Scott also gets the climactic Company number for perhaps-confirmed bachelor Bobby, ”Being Alive,” in which he questions his aversion to romantic entanglements. The song proves that Sondheim doesn’t have to rely on intricate phrases – lyrically or musically – to pack a wallop. As Scott belts out ”But alone, is alone, not alive,” it’s the kind of raw, straightforward, heart-wrenching moment – a cry for connection in a world that can make it scarce – that musicals are made for.

Scott is not averse to camping it up, either, and with the Andrews Sisters-style trio ”You Could Drive a Person Crazy” (from Company) and ”You Gotta Have a Gimmick” (from Gypsy, the 1959 masterpiece that, the narration tells us, would have had a Sondheim score had star Ethel Merman not forbade it) in the mix, a man’s gotta do what a man’s gotta do: find his own kind of bump-and-grind, in an inspired bit of staging by director Matthew Gardiner, for the three-stripper anthem ”Gimmick.”

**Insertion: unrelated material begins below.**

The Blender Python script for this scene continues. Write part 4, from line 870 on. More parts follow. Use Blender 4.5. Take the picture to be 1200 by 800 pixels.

Speaking of masterpieces, few would argue that Sweeney Todd is Sondheim’s. And if it feels far away from the Side by Side milieu, just hold out for ”Pretty Lady,” from 1976’s Pacific Overtures, when three 19th century sailors (Anderson and Edelen have to do a bit of gender-bending, too) lust after a Japanese girl: ”Pretty lady with a flower, give a lonely sailor half an hour.” It hints at the darker turn Sondheim will take by decade’s end, when ”Pretty Lady” matures into ”Pretty Women,” the full-on creepy ode to the bleak realms of male desire. And remember that even if you never get to a master chef’s main course, you can most certainly get fully sated along the way.